Less than you think. You need a 909 source (a sample, Drumazon, or a kick synth such as Sonic Academy KICK), aggressive distortion (the free CamelCrusher is a scene staple, plus a good clipper), an EQ, and a synth for leads — the free Vital, or Serum/Serum 2 or Sylenth1. A sampler to hold the resampled kick, and a sidechain compressor (FL Studio’s Fruity Limiter in compressor mode is common). Free tools can take you all the way; the genre is about technique, not expensive plugins.

QWhat is the difference between euphoric and rawstyle?

They use the same techniques pushed in opposite directions. Euphoric keeps the kick cleaner and more tonal, favours uplifting major-key melodies, and uses distortion for bite.

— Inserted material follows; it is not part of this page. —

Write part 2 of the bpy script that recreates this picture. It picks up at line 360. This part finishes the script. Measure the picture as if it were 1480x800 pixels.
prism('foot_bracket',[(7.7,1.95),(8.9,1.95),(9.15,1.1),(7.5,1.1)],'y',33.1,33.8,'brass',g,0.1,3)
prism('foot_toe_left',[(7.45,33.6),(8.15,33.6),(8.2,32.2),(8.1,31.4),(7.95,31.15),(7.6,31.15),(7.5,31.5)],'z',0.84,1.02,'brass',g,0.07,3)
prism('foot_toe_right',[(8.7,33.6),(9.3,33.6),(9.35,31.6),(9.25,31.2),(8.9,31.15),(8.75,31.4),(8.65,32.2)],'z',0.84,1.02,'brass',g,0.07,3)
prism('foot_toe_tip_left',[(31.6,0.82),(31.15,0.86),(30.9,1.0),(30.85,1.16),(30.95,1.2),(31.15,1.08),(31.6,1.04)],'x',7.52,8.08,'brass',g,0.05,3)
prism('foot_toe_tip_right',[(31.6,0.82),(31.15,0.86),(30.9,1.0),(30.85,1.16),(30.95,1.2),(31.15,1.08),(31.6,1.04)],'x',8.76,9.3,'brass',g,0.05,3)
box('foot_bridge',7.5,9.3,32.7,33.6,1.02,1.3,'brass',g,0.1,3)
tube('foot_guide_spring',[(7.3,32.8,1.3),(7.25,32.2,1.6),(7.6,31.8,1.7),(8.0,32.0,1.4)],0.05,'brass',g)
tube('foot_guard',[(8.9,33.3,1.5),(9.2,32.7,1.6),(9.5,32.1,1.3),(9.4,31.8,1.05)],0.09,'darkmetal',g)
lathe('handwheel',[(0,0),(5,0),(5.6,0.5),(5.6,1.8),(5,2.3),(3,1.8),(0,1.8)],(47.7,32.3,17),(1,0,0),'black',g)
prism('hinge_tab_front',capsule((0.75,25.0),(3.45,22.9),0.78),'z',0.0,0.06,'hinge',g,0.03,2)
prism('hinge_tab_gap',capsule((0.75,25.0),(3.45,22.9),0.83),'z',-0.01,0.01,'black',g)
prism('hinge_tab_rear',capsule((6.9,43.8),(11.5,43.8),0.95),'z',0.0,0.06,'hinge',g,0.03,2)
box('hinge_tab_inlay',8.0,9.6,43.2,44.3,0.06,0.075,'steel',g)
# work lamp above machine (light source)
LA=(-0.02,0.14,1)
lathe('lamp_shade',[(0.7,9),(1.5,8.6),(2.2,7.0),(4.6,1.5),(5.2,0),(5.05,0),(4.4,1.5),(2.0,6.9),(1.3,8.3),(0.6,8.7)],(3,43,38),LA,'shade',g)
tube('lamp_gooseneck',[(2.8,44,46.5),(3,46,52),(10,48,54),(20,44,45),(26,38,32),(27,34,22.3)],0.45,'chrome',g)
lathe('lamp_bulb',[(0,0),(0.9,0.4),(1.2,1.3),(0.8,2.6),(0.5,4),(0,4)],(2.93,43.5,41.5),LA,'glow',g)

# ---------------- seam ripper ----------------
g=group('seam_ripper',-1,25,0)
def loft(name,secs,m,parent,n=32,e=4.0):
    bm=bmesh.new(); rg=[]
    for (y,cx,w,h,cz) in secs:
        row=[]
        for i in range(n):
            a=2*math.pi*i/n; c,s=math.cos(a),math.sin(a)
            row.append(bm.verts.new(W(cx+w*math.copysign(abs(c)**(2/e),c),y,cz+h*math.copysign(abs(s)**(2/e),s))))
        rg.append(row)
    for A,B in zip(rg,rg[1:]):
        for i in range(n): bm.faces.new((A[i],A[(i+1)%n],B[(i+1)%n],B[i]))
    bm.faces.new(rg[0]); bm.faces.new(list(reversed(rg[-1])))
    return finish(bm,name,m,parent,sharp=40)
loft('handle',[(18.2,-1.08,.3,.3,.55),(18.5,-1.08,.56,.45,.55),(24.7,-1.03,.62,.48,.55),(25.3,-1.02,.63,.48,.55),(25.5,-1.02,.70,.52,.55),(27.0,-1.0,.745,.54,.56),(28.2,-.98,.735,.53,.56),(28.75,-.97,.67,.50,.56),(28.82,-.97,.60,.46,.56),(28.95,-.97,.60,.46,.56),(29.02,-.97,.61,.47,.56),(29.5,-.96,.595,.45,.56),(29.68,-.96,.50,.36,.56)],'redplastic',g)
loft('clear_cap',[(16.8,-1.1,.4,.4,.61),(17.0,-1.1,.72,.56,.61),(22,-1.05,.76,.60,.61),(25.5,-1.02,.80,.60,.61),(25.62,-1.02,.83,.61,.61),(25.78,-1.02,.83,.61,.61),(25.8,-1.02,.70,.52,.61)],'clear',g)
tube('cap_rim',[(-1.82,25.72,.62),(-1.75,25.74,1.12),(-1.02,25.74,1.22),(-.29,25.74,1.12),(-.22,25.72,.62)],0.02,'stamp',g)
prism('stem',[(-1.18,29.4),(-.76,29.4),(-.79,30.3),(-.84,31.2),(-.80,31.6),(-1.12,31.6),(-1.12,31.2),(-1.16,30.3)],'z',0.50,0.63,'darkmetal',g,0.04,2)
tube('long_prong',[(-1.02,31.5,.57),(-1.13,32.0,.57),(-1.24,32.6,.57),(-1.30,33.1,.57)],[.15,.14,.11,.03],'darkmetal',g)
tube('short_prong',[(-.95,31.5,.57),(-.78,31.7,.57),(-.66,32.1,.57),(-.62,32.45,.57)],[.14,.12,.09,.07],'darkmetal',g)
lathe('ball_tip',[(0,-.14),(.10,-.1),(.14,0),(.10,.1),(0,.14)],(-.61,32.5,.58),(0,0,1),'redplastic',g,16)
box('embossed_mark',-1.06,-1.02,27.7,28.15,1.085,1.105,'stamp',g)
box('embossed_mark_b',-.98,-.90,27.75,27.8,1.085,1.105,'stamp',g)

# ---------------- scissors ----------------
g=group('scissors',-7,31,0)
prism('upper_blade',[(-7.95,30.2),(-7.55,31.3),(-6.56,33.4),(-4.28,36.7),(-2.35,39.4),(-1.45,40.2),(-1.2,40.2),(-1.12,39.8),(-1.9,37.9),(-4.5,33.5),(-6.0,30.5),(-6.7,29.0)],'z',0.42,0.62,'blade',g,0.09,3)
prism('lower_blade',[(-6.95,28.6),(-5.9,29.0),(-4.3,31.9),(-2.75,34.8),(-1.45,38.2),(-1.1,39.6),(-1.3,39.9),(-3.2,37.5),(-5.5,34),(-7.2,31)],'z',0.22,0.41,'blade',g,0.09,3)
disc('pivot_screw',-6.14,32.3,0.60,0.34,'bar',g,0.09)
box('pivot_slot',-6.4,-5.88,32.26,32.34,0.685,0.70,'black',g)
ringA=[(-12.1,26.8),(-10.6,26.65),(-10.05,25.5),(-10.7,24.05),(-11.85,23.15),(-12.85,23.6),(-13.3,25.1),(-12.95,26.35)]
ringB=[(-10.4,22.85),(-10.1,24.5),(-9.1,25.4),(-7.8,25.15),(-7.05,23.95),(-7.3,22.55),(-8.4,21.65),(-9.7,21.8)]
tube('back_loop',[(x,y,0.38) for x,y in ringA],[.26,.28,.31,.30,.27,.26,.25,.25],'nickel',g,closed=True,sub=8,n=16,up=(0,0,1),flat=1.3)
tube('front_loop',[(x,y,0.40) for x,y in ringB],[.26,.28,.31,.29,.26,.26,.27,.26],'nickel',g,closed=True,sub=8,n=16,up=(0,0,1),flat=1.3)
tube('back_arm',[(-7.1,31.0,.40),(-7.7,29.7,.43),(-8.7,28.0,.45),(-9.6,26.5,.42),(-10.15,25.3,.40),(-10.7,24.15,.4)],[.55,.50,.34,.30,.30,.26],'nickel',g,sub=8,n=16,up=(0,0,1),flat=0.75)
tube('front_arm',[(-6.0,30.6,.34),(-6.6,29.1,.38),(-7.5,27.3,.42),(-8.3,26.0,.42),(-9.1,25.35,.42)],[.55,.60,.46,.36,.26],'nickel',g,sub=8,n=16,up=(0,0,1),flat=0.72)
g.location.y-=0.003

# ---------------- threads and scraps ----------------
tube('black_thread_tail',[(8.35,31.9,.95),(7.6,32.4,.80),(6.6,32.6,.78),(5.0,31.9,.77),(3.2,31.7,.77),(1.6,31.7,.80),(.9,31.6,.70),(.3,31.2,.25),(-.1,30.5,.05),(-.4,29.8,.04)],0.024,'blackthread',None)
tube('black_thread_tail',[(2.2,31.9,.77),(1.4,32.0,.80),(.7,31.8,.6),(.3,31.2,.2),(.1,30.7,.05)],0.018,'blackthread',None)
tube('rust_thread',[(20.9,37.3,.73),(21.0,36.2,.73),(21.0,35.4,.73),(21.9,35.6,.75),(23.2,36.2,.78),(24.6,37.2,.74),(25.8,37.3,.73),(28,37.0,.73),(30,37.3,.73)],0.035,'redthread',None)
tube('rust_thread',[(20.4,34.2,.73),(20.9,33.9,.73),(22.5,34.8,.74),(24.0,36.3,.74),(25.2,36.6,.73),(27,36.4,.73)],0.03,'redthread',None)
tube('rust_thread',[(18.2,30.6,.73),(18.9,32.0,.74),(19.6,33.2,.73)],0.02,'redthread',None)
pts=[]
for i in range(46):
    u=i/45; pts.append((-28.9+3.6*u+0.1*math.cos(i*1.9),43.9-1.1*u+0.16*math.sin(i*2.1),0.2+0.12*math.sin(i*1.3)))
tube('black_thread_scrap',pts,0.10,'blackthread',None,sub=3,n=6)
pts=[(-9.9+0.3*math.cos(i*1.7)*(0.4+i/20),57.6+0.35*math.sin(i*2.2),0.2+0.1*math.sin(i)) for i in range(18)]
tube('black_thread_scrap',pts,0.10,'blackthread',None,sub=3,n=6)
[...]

Rawstyle darkens everything: a more distorted, aggressive kick, minor and dissonant harmony, and the supersaw pushed into a screaming screech. Pick one before you start a track — muddling the two is the most common beginner mistake.

QCan I make hardstyle in FL Studio?

Yes — FL Studio is one of the most popular DAWs in the scene, and everything in this guide is DAW-agnostic. The kick resampling, EQ-before-distortion chains, reverse bass and sidechaining all work the same in FL Studio, Ableton, Cubase, Logic or any other DAW. FL producers often use Fruity Limiter in compressor mode for the sidechain pump and the stock Edison/Slicex tools for resampling.

QWhy does my drop sound out of tune even though the melody is fine?

Because your kick is not pitched to the melody. The kick’s tail is a tuned bass note, so if it stays on one pitch while the melody moves, the low end fights the harmony and the whole drop sounds subtly wrong. Pitch each kick’s tail to follow the root note of the melody at that point in the bar. This single step fixes more “why does my hardstyle sound amateur” problems than any other.